‘Uyghur Kids Separated from Parents, Forcibly Assimilated’: Activists Decry China’s Persecution of Minorities – News18
Ethnic Uyghur demonstrators take part in a protest against China, near the Chinese consulate in Istanbul, Turkey. (Image: Reuters File)
Uyghur activists said Uyghur children are being forcibly separated from their parents at a very early age and sent to state-run hostels where they are forcibly assimilated.
Uyghur children in China’s Xinjiang province are being forcibly removed from their parents and sent to re-education camps styled as boarding schools where they are being raised as ‘orphans’, Uyghur activists speaking to CNN-News18 said.
“Their parents are taken away to concentration camps and treated like prisoners. These kids are losing their identity and no one is talking to China except issuing statements,” a Uyghur activist said.

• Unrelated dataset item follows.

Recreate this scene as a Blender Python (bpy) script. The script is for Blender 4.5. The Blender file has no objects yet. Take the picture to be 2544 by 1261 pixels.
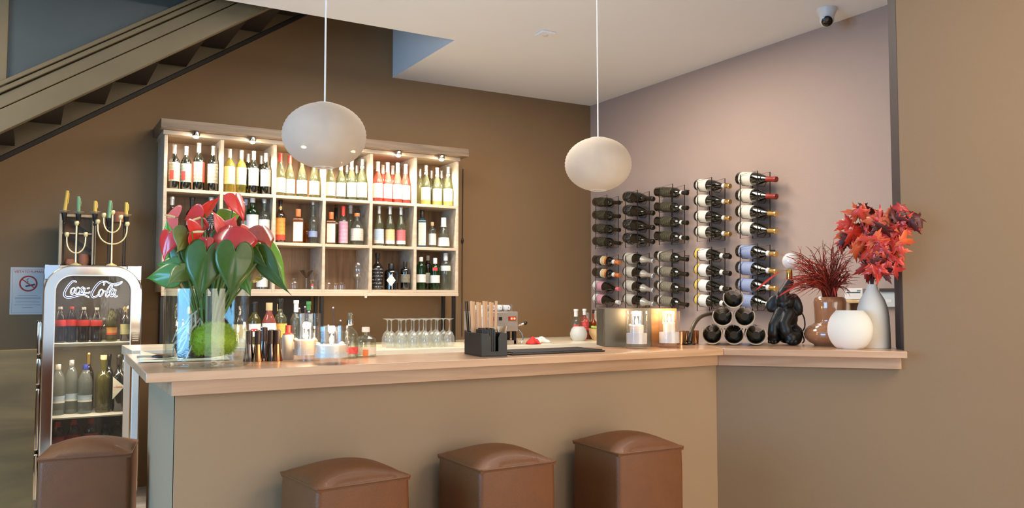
import bpy, bmesh, math, random
from mathutils import Vector, Matrix
rnd = random.Random(7)
S = bpy.context.scene
C = S.collection
# ---------------------------------------------------------------- camera
FPX, CXP, CYP = 2047.0, 1272.0, 630.5
PITCH = math.atan2(737 - 630.5, FPX)
AZ = math.radians(59.7)            # heading of the lens, from +X
ZE = 1.346                         # eye height
cam = bpy.data.cameras.new('camera'); cam.sensor_width = 36.0
cam.lens = 36.0 * FPX / 2544.0; cam.clip_start = 0.05; cam.clip_end = 60
co = bpy.data.objects.new('camera', cam); C.objects.link(co)
co.location = (0, 0, ZE)
co.rotation_euler = (math.pi / 2 + PITCH, 0, AZ - math.pi / 2)
S.camera = co
# ---------------------------------------------------------------- world, exposure
w = bpy.data.worlds.new('world'); S.world = w; w.use_nodes = True
bg = w.node_tree.nodes['Background']; bg.inputs[0].default_value = (0.62, 0.78, 1.0, 1); bg.inputs[1].default_value = 1.0
S.view_settings.view_transform = 'Standard'; S.view_settings.look = 'None'
S.view_settings.gamma = 1.0; S.view_settings.use_curve_mapping = False
S.view_settings.exposure = 0.50
cy = S.cycles
cy.use_denoising = True; cy.max_bounces = 7; cy.diffuse_bounces = 3; cy.glossy_bounces = 3; cy.use_adaptive_sampling = True; cy.adaptive_threshold = 0.05; cy.adaptive_min_samples = 16
cy.transmission_bounces = 6; cy.transparent_max_bounces = 20; cy.sample_clamp_indirect = 4.0
cy.caustics_reflective = False; cy.caustics_refractive = False
# ---------------------------------------------------------------- room lights
def area(name, loc, target, sx, sy, power, col):
    l = bpy.data.lights.new(name, 'AREA'); l.shape = 'RECTANGLE'; l.size = sx; l.size_y = sy
    l.energy = power; l.color = col
    o = bpy.data.objects.new(name, l); C.objects.link(o); o.location = loc
    d = Vector(target) - Vector(loc)
    o.rotation_euler = d.to_track_quat('-Z', 'Y').to_euler()
    return o
WARM = (1.0, 0.90, 0.78)
area('window_daylight', (-2.9, 2.0, 1.75), (0.6, 2.7, 1.0), 2.4, 1.7, 120, (0.20, 0.55, 1.0))
area('shopfront_daylight', (3.0, -3.3, 1.7), (2.0, 3.0, 1.5), 4.5, 2.2, 90, (1.0, 0.86, 0.66))
area('ceiling_lamp_dining', (3.0, 0.2, 3.15), (3.0, 0.2, 0), 1.6, 1.0, 46, (1.0, 0.86, 0.68))
area('bar_fill_light', (2.5, 4.45, 3.17), (2.5, 4.45, 0), 2.6, 0.9, 74, WARM)  # added fill over the aisle, brightens back wall and ceiling; no fixture there
area('entrance_fill_light', (-0.9, 4.5, 3.15), (-0.9, 4.5, 0), 0.8, 0.6, 26, (1.0, 0.84, 0.62))  # added fill for the left wall and fridge, not an actual lamp

# ---------------------------------------------------------------- helpers
_cp, _sp, _fx, _fy = math.cos(PITCH), math.sin(PITCH), math.cos(AZ), math.sin(AZ)
FWD = Vector((_fx * _cp, _fy * _cp, _sp)); RIGHT = Vector((_fy, -_fx, 0)); UP = Vector((-_fx * _sp, -_fy * _sp, _cp))
EYE = Vector((0, 0, ZE))
def ray(px, py): return FWD + RIGHT * ((px - CXP) / FPX) + UP * (-(py - CYP) / FPX)
def onY(px, py, Y): r = ray(px, py); return EYE + r * (Y / r.y)
def onX(px, py, X): r = ray(px, py); return EYE + r * (X / r.x)
def onZ(px, py, Z): r = ray(px, py); return EYE + r * ((Z - ZE) / r.z)
def onD(px, py, D): return EYE + ray(px, py) * D       # D metres along the lens axis
def depth(p): return (Vector(p) - EYE).dot(FWD)

def lin(c):
    c = c / 255.0
    return c / 12.92 if c <= 0.04045 else ((c + 0.055) / 1.055) ** 2.4
def rgb(t): return (lin(t[0]), lin(t[1]), lin(t[2]), 1.0)
MATS = {}
def newmat(name):
    m = bpy.data.materials.new(name); m.use_nodes = True
    nt = m.node_tree; nt.nodes.clear()
    out = nt.nodes.new('ShaderNodeOutputMaterial')
    MATS[name] = m
    return m, nt, out
def pm(name, col, rough=0.5, metal=0.0, var=0.10, scale=9.0, bump=0.0, bscale=60.0, coat=0.0, emit=None, estr=0.0, spec=0.5, trans=0.0, stretch=(1, 1, 1)):
    """Principled material with a noise-driven variation of its own colour and fine relief."""
    if name in MATS: return MATS[name]
    m, nt, out = newmat(name); N = nt.nodes.new; L = nt.links.new
    p = N('ShaderNodeBsdfPrincipled'); L(p.outputs[0], out.inputs[0])
    p.inputs['Roughness'].default_value = rough; p.inputs['Metallic'].default_value = metal
    p.inputs['Coat Weight'].default_value = coat; p.inputs['Coat Roughness'].default_value = 0.08
    p.inputs['Specular IOR Level'].default_value = spec
    tc = N('ShaderNodeTexCoord'); mp = N('ShaderNodeMapping'); mp.inputs['Scale'].default_value = stretch
    L(tc.outputs['Object'], mp.inputs[0])
    nz = N('ShaderNodeTexNoise'); nz.inputs['Scale'].default_value = scale; nz.inputs['Detail'].default_value = 4
    L(mp.outputs[0], nz.inputs['Vector'])
    mx = N('ShaderNodeMix'); mx.data_type = 'RGBA'
    c = rgb(col)
    mx.inputs[6].default_value = tuple(v * (1 - var) for v in c[:3]) + (1,)
    mx.inputs[7].default_value = tuple(min(1, v * (1 + var)) for v in c[:3]) + (1,)
    L(nz.outputs[0], mx.inputs[0]); L(mx.outputs[2], p.inputs['Base Color'])
    if bump:
        n2 = N('ShaderNodeTexNoise'); n2.inputs['Scale'].default_value = bscale; n2.inputs['Detail'].default_value = 5
        L(mp.outputs[0], n2.inputs['Vector'])
        b = N('ShaderNodeBump'); b.inputs['Strength'].default_value = bump; b.inputs['Distance'].default_value = 0.002
        L(n2.outputs[0], b.inputs['Height']); L(b.outputs[0], p.inputs['Normal'])
    if emit:
        p.inputs['Emission Color'].default_value = rgb(emit); p.inputs['Emission Strength'].default_value = estr
    if trans:
        p.inputs['Subsurface Weight'].default_value = trans; p.inputs['Subsurface Radius'].default_value = (0.02, 0.012, 0.008)
        p.inputs['Subsurface Scale'].default_value = 1.0
    return m
def wood(name, c1, c2, rough=0.4, axis='X', scale=2.2, stretch=14.0, coat=0.15, turn=0.0, crough=0.2):
    if name in MATS: return MATS[name]
    m, nt, out = newmat(name); N = nt.nodes.new; L = nt.links.new
    p = N('ShaderNodeBsdfPrincipled'); L(p.outputs[0], out.inputs[0]); p.inputs['Roughness'].default_value = rough
    p.inputs['Coat Weight'].default_value = coat; p.inputs['Coat Roughness'].default_value = crough
    tc = N('ShaderNodeTexCoord'); mp = N('ShaderNodeMapping')
    s = [stretch] * 3; s['XYZ'.index(axis)] = 1.0
    mp.inputs['Scale'].default_value = s; m0 = N('ShaderNodeMapping'); m0.inputs['Rotation'].default_value = (0, 0, turn)
    L(tc.outputs['Object'], m0.inputs[0]); L(m0.outputs[0], mp.inputs[0])
    n1 = N('ShaderNodeTexNoise'); n1.inputs['Scale'].default_value = scale; n1.inputs['Detail'].default_value = 6; n1.inputs['Distortion'].default_value = 0.6
    L(mp.outputs[0], n1.inputs['Vector'])
    r = N('ShaderNodeValToRGB'); r.color_ramp.elements[0].position = 0.3; r.color_ramp.elements[1].position = 0.7
    r.color_ramp.elements[0].color = rgb(c1); r.color_ramp.elements[1].color = rgb(c2)
    L(n1.outputs[0], r.inputs[0]); L(r.outputs[0], p.inputs['Base Color'])
    b = N('ShaderNodeBump'); b.inputs['Strength'].default_value = 0.15; b.inputs['Distance'].default_value = 0.001
    L(n1.outputs[0], b.inputs['Height']); L(b.outputs[0], p.inputs['Normal'])
    return m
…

The Uyghur activist also noted that the United Nation expressed concern over the allegations of Xinjiang’s state-run boarding school system where children are taught in Mandarin language and are being forced to adopt Han cultural practices.
“The UN statement is welcome but the UN is not clearly talking about concentration camps.
“We are deeply concerned that boarding schools in Xinjiang are teaching almost exclusively in the official language with little or no use of Uyghur as medium of instruction and that the separation of mainly Uyghur and other minority children from their families could lead to their forced assimilation into the majority Mandarin language and the adoption of Han cultural practices,” the UN experts said this week.
They flagged that forced separations and language policies for Uyghur children carry risk of forced assimilation. They pointed out that the discriminatory nature of the policy and the violation of minorities’ right to education without discrimination, family life and cultural rights will adversely impact the growth of these children.
UN experts found out this week about large-scale removal of children, mainly Uyghur, from their families this week. Among those children, some of them were very young. The parents of these younger children are in exile or “interned”/detained.
These children are placed in full-time boarding schools, pre-schools, or orphanages where the medium of instruction is almost exclusively Mandarin.
“Uyghur and other minority children in highly regulated and controlled boarding institutions may have little interaction with their parents, extended family or communities for much of their youth,” the experts said
“This will inevitably lead to a loss of connection with their families and communities and undermine their ties to their cultural, religious and linguistic identities,” they further added.
The report also revealed that these children placed in these schools have little or no access to education in the Uyghur language. They face pressure to speak and learn only Mandarin as opposed to achieving bilingualism in both Uyghur and Mandarin. Teachers who may inadvertently use Mandarin as a medium of instruction are also sanctioned for using the language outside of specific language classes.